▸ Data segment
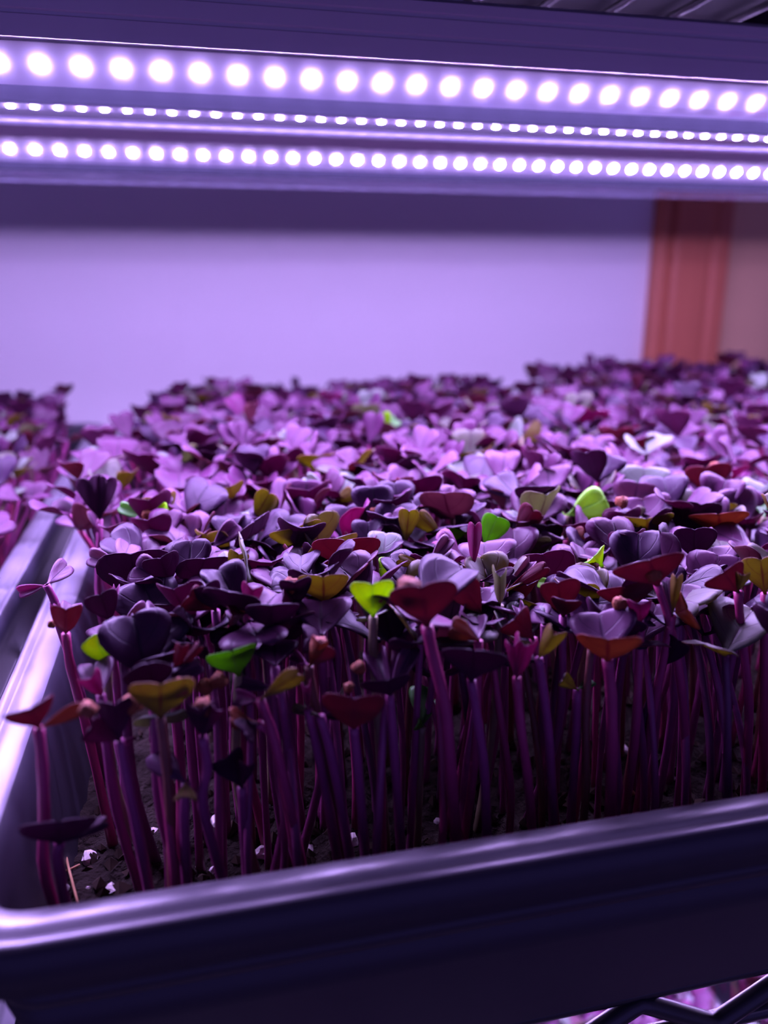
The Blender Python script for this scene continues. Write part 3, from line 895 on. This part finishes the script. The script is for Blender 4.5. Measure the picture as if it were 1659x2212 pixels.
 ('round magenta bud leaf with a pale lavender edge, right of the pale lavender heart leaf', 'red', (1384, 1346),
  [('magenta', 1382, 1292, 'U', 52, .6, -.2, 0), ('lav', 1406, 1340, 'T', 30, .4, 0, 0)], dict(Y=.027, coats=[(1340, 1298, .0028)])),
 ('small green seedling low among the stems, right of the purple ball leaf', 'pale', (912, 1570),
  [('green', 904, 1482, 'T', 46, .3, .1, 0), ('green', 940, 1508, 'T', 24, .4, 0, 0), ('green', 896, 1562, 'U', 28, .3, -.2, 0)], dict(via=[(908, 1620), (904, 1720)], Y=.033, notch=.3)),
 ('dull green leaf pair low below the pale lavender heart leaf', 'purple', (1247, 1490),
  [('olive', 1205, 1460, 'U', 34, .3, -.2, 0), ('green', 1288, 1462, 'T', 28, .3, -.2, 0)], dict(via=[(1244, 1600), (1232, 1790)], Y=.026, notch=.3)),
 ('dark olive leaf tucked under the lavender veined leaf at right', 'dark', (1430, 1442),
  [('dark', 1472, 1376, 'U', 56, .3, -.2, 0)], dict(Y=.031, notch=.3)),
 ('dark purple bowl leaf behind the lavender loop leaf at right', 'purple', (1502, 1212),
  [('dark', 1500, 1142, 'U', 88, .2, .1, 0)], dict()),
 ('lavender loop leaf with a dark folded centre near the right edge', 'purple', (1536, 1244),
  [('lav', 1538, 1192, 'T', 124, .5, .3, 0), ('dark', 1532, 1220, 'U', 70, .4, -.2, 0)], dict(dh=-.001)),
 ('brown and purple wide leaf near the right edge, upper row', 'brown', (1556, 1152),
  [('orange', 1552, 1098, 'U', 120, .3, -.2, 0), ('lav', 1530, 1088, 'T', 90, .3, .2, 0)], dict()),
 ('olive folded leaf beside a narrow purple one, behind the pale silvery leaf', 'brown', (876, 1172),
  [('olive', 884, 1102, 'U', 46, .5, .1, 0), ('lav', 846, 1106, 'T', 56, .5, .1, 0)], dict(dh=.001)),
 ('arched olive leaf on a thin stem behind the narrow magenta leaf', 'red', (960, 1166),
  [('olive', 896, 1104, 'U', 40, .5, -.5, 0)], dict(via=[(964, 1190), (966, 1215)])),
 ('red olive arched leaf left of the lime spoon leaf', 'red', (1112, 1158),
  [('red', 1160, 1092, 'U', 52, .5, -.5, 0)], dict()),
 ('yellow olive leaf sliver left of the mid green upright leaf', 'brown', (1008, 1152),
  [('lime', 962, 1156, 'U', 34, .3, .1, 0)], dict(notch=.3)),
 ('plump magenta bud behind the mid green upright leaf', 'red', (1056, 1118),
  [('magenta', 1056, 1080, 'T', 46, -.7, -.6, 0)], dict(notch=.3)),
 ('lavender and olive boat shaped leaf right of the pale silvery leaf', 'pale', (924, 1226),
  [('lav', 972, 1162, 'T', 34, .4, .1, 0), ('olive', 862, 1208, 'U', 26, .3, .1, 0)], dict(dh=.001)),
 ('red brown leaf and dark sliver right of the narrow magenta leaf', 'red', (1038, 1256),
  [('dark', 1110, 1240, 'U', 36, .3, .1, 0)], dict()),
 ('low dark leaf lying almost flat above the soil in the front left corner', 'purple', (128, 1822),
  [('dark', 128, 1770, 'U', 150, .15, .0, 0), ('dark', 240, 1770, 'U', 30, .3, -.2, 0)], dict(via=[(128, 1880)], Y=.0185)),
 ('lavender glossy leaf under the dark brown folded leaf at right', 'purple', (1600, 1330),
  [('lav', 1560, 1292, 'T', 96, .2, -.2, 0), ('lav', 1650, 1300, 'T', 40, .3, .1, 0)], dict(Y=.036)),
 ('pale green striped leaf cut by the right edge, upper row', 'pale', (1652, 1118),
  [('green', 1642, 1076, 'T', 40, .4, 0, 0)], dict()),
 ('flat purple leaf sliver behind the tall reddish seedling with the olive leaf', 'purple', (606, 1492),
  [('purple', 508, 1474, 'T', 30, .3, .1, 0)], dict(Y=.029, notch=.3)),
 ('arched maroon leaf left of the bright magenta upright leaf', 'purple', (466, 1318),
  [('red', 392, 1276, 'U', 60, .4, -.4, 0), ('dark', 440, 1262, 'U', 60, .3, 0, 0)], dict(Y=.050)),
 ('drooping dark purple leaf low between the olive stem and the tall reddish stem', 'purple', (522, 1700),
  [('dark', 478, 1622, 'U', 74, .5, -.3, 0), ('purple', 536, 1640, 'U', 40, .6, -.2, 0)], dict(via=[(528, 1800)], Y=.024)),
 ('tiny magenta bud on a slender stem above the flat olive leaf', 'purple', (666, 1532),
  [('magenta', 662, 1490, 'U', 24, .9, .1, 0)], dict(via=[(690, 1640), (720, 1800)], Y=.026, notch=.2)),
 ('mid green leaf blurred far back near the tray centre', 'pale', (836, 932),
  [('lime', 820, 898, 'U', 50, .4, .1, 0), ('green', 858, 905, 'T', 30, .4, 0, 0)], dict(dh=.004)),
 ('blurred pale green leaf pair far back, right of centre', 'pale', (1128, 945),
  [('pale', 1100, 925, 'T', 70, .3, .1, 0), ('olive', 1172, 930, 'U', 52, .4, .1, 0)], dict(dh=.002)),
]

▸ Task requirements
Copy the material exactly. Do not include the pictures.

▸ The completed task
The Blender Python script for this scene continues. Write part 3, from line 895 on. This part finishes the script. The script is for Blender 4.5. Measure the picture as if it were 1659x2212 pixels.
 ('round magenta bud leaf with a pale lavender edge, right of the pale lavender heart leaf', 'red', (1384, 1346),
  [('magenta', 1382, 1292, 'U', 52, .6, -.2, 0), ('lav', 1406, 1340, 'T', 30, .4, 0, 0)], dict(Y=.027, coats=[(1340, 1298, .0028)])),
 ('small green seedling low among the stems, right of the purple ball leaf', 'pale', (912, 1570),
  [('green', 904, 1482, 'T', 46, .3, .1, 0), ('green', 940, 1508, 'T', 24, .4, 0, 0), ('green', 896, 1562, 'U', 28, .3, -.2, 0)], dict(via=[(908, 1620), (904, 1720)], Y=.033, notch=.3)),
 ('dull green leaf pair low below the pale lavender heart leaf', 'purple', (1247, 1490),
  [('olive', 1205, 1460, 'U', 34, .3, -.2, 0), ('green', 1288, 1462, 'T', 28, .3, -.2, 0)], dict(via=[(1244, 1600), (1232, 1790)], Y=.026, notch=.3)),
 ('dark olive leaf tucked under the lavender veined leaf at right', 'dark', (1430, 1442),
  [('dark', 1472, 1376, 'U', 56, .3, -.2, 0)], dict(Y=.031, notch=.3)),
 ('dark purple bowl leaf behind the lavender loop leaf at right', 'purple', (1502, 1212),
  [('dark', 1500, 1142, 'U', 88, .2, .1, 0)], dict()),
 ('lavender loop leaf with a dark folded centre near the right edge', 'purple', (1536, 1244),
  [('lav', 1538, 1192, 'T', 124, .5, .3, 0), ('dark', 1532, 1220, 'U', 70, .4, -.2, 0)], dict(dh=-.001)),
 ('brown and purple wide leaf near the right edge, upper row', 'brown', (1556, 1152),
  [('orange', 1552, 1098, 'U', 120, .3, -.2, 0), ('lav', 1530, 1088, 'T', 90, .3, .2, 0)], dict()),
 ('olive folded leaf beside a narrow purple one, behind the pale silvery leaf', 'brown', (876, 1172),
  [('olive', 884, 1102, 'U', 46, .5, .1, 0), ('lav', 846, 1106, 'T', 56, .5, .1, 0)], dict(dh=.001)),
 ('arched olive leaf on a thin stem behind the narrow magenta leaf', 'red', (960, 1166),
  [('olive', 896, 1104, 'U', 40, .5, -.5, 0)], dict(via=[(964, 1190), (966, 1215)])),
 ('red olive arched leaf left of the lime spoon leaf', 'red', (1112, 1158),
  [('red', 1160, 1092, 'U', 52, .5, -.5, 0)], dict()),
 ('yellow olive leaf sliver left of the mid green upright leaf', 'brown', (1008, 1152),
  [('lime', 962, 1156, 'U', 34, .3, .1, 0)], dict(notch=.3)),
 ('plump magenta bud behind the mid green upright leaf', 'red', (1056, 1118),
  [('magenta', 1056, 1080, 'T', 46, -.7, -.6, 0)], dict(notch=.3)),
 ('lavender and olive boat shaped leaf right of the pale silvery leaf', 'pale', (924, 1226),
  [('lav', 972, 1162, 'T', 34, .4, .1, 0), ('olive', 862, 1208, 'U', 26, .3, .1, 0)], dict(dh=.001)),
 ('red brown leaf and dark sliver right of the narrow magenta leaf', 'red', (1038, 1256),
  [('dark', 1110, 1240, 'U', 36, .3, .1, 0)], dict()),
 ('low dark leaf lying almost flat above the soil in the front left corner', 'purple', (128, 1822),
  [('dark', 128, 1770, 'U', 150, .15, .0, 0), ('dark', 240, 1770, 'U', 30, .3, -.2, 0)], dict(via=[(128, 1880)], Y=.0185)),
 ('lavender glossy leaf under the dark brown folded leaf at right', 'purple', (1600, 1330),
  [('lav', 1560, 1292, 'T', 96, .2, -.2, 0), ('lav', 1650, 1300, 'T', 40, .3, .1, 0)], dict(Y=.036)),
 ('pale green striped leaf cut by the right edge, upper row', 'pale', (1652, 1118),
  [('green', 1642, 1076, 'T', 40, .4, 0, 0)], dict()),
 ('flat purple leaf sliver behind the tall reddish seedling with the olive leaf', 'purple', (606, 1492),
  [('purple', 508, 1474, 'T', 30, .3, .1, 0)], dict(Y=.029, notch=.3)),
 ('arched maroon leaf left of the bright magenta upright leaf', 'purple', (466, 1318),
  [('red', 392, 1276, 'U', 60, .4, -.4, 0), ('dark', 440, 1262, 'U', 60, .3, 0, 0)], dict(Y=.050)),
 ('drooping dark purple leaf low between the olive stem and the tall reddish stem', 'purple', (522, 1700),
  [('dark', 478, 1622, 'U', 74, .5, -.3, 0), ('purple', 536, 1640, 'U', 40, .6, -.2, 0)], dict(via=[(528, 1800)], Y=.024)),
 ('tiny magenta bud on a slender stem above the flat olive leaf', 'purple', (666, 1532),
  [('magenta', 662, 1490, 'U', 24, .9, .1, 0)], dict(via=[(690, 1640), (720, 1800)], Y=.026, notch=.2)),
 ('mid green leaf blurred far back near the tray centre', 'pale', (836, 932),
  [('lime', 820, 898, 'U', 50, .4, .1, 0), ('green', 858, 905, 'T', 30, .4, 0, 0)], dict(dh=.004)),
 ('blurred pale green leaf pair far back, right of centre', 'pale', (1128, 945),
  [('pale', 1100, 925, 'T', 70, .3, .1, 0), ('olive', 1172, 930, 'U', 52, .4, .1, 0)], dict(dh=.002)),
]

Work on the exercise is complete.